Alors, après avoir eu un aperçu de toutes ces horreurs qui sont autant de griffures du diable dans la chair des hommes, siècle après siècle, je me suis souvenu d’un jour de l’été 1984 où j’étais à Salzburg dans un Biergarten. Toutes les tables étaient prises mais deux vieilles dames, à l’une d’elles, acceptèrent que je me joigne à elles. C’est ainsi que je fis connaissance d’elles et de leur incroyable histoire, de leur belle amitié.
L’une d’elle était Sudète. Elle avait vécu l’expulsion de 1945, la marche à pied forcée jusqu’à la frontière autrichienne. Elle avait vu tomber des personnes âgées ou faibles, achevées sur place. Elle m’avait dit que les Russes avaient été moins haineux que les Tchèques avec eux.

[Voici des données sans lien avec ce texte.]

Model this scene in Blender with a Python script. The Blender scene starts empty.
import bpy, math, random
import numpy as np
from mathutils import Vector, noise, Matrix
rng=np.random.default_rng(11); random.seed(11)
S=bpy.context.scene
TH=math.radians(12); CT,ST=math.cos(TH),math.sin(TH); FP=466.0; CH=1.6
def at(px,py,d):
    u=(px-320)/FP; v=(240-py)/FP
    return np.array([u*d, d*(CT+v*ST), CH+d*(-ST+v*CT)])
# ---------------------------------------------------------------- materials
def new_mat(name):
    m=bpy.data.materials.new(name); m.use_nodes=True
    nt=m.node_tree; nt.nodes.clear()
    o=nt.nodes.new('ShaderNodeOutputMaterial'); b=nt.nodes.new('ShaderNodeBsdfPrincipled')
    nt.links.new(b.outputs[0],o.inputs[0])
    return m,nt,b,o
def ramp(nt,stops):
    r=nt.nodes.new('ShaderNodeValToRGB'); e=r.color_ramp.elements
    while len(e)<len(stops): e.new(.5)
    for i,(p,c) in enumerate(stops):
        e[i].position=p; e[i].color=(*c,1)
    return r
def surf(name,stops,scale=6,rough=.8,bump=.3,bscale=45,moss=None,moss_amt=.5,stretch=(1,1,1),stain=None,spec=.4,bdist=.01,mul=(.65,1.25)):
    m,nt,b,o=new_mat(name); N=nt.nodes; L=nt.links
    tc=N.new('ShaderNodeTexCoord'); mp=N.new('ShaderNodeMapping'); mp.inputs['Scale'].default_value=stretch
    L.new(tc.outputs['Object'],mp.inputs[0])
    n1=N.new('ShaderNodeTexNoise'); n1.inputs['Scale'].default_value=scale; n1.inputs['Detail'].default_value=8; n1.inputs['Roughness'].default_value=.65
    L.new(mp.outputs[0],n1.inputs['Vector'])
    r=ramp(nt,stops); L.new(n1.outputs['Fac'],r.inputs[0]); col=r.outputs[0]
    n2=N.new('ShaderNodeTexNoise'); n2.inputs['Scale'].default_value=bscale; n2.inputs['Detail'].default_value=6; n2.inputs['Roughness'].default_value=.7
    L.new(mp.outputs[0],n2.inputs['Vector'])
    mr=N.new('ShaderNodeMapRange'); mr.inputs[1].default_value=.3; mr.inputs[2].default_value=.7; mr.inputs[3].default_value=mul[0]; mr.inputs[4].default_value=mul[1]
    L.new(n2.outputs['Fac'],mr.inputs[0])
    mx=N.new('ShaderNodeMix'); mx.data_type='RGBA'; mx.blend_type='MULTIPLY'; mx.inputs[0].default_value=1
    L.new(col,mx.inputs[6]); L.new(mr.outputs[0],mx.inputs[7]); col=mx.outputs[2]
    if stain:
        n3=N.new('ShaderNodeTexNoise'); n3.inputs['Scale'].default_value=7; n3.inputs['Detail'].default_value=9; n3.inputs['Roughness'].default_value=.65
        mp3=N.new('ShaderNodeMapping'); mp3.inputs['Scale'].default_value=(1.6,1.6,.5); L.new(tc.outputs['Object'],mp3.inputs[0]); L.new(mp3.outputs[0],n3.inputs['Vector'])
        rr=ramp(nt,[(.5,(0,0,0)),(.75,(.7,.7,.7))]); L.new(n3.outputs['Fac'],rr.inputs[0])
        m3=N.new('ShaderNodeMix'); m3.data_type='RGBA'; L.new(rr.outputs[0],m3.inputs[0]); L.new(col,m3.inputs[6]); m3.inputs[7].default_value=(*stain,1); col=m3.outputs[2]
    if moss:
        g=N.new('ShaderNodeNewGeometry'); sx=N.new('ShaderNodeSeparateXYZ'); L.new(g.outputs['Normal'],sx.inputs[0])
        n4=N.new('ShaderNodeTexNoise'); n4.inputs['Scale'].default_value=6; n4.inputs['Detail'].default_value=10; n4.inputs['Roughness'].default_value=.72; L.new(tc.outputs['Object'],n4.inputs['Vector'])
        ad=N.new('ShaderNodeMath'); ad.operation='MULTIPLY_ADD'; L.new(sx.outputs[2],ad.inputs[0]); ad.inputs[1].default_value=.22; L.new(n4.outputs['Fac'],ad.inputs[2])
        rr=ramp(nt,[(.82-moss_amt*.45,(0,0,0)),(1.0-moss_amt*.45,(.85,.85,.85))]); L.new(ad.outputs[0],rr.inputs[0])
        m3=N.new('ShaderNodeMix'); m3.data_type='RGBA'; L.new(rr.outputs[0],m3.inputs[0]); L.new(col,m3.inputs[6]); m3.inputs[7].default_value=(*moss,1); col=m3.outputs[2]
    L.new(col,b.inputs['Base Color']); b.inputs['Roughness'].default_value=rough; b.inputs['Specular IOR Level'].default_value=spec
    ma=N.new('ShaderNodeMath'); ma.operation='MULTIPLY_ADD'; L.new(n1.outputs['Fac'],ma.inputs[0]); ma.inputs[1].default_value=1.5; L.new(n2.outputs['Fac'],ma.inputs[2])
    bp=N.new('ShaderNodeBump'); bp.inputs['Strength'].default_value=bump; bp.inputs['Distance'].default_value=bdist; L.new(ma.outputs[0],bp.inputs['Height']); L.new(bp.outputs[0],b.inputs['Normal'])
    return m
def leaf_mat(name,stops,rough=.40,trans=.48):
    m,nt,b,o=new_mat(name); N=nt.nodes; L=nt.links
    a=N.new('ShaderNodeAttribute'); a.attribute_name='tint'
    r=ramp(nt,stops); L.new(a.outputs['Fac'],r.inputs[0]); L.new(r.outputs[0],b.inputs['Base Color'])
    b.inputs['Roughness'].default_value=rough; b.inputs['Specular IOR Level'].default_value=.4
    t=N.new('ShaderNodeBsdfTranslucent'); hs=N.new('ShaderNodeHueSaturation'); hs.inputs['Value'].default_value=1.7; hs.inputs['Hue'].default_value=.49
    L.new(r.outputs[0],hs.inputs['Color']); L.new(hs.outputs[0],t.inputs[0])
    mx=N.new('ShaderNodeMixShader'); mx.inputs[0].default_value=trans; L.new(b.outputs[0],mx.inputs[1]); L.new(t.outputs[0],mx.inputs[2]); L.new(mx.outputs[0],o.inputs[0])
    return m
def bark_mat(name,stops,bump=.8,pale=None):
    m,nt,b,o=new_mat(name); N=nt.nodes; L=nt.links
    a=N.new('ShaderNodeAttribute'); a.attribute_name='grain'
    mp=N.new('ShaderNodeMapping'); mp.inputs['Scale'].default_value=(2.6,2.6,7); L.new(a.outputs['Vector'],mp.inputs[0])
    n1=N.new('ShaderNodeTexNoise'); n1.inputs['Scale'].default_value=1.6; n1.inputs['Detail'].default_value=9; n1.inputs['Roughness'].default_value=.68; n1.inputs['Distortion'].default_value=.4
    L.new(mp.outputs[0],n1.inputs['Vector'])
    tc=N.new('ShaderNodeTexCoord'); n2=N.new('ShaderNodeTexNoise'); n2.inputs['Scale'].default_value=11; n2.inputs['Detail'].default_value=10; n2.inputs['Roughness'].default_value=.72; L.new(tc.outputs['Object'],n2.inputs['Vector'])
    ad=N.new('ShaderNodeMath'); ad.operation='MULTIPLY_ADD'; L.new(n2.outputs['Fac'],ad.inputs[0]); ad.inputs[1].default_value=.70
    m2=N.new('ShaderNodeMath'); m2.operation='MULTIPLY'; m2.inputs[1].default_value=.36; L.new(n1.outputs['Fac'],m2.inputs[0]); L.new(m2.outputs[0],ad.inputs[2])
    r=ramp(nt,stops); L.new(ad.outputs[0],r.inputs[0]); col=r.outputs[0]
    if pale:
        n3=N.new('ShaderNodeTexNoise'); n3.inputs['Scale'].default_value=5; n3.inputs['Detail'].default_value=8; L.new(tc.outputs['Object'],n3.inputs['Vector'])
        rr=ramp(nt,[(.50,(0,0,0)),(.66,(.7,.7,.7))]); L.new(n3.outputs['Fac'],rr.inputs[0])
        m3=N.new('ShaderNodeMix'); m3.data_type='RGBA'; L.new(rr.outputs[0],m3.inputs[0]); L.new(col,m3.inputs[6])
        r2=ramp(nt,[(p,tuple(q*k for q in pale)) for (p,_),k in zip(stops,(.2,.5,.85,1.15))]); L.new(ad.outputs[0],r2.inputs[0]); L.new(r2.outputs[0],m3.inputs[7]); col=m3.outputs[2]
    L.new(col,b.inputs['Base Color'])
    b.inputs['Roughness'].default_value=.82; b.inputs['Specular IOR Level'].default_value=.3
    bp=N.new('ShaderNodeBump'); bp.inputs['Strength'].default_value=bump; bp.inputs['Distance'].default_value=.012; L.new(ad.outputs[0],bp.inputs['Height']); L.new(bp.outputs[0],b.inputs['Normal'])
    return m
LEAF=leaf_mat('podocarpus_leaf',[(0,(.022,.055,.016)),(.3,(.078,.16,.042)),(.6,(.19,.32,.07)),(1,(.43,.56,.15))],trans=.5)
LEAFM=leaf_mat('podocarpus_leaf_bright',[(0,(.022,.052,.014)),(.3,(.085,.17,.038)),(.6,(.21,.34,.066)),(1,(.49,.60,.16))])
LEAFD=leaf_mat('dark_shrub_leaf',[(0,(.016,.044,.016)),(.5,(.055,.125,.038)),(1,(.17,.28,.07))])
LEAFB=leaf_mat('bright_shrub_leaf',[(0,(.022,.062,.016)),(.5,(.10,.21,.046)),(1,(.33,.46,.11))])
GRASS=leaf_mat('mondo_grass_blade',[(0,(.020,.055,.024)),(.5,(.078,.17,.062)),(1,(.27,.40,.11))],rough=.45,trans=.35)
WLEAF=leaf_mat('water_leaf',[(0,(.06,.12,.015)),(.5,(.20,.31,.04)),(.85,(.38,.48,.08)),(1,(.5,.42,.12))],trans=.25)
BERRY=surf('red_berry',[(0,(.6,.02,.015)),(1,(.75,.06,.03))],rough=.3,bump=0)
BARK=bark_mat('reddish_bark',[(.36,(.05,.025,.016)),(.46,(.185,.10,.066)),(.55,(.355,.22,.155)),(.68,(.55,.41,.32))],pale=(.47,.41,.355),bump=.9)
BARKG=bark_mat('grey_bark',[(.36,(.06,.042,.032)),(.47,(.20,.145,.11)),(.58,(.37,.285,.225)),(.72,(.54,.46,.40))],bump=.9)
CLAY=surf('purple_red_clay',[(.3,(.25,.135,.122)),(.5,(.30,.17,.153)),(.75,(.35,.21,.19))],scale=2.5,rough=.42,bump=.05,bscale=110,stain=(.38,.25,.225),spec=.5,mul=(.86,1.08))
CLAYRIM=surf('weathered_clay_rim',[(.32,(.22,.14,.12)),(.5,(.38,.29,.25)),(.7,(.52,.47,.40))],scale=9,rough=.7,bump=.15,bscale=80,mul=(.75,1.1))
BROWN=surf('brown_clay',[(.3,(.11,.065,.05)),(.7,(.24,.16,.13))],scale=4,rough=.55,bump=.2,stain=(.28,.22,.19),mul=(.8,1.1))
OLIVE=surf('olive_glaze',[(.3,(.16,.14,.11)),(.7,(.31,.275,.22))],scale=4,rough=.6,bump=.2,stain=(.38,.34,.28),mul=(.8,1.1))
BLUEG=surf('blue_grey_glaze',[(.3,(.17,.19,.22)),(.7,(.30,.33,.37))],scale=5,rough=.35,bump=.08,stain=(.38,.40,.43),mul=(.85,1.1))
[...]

L’autre était Tchèque, du même village. Elle avait continué à correspondre avec son amie d’enfance pendant quarante ans, à travers le rideau de fer. Désormais âgée, les communistes ne lui interdisaient plus de passer la frontière pour aller voir son amie en Autriche. J’ai correspondu avec elles quelques années. Steffi mourut la première. J’ai encore de la dame Tchèque un livre sur les châteaux de Tchéquie ainsi qu’une fleur qu’elle avait cousue et encadrée pour moi. Elles restent pour moi un inoubliable exemple que l’amour, l’amitié sont plus forts que les ténèbres de la haine, que c’est vraiment dans ces fidélités des coeurs que l’on vainc le sinistre ennemi de nos âmes.
Il est de retour. Il avance. L’air est de plus en plus empesté, enténébré. Les libertés s’évaporent. Le mensonge s’impose avec la même insolence qu’il y a 90 ans. « Rien de nouveau sous le soleil ».
Et la plupart ne voient rien venir.
Quand j’étais enfant, j’entendais les adultes passer leurs dimanches à se raconter les horreurs par lesquelles ils étaient passées. Je n’ai rien oublié. Par exemple que, à la fin des années 30, il y avait des Français qui écoutaient les discours de Hitler à la radio, discours auxquels ils ne comprenaient rien, mais ils trouvaient distrayant
d’entendre le possédé beugler. Ils riaient donc en coeur en imitant ses hurlements de bête satanique.
Qui sursautait en 2016 en entendant Klaus Schwab annoncer comme la chose la plus naturelle du monde que des sondes seraient implantées dans les cerveaux des gens d’ici à 2026 ? Qui s’offusque de ce qu’impliquent les propos de son conseiller Harari expliquant que la moitié de l’humanité va devenir inutile et qu’il conviendra de l’occuper avec un mélange de drogues et de jeux vidéo ?
« Une civilisation qui oublie son passé est condamnée à le revivre ».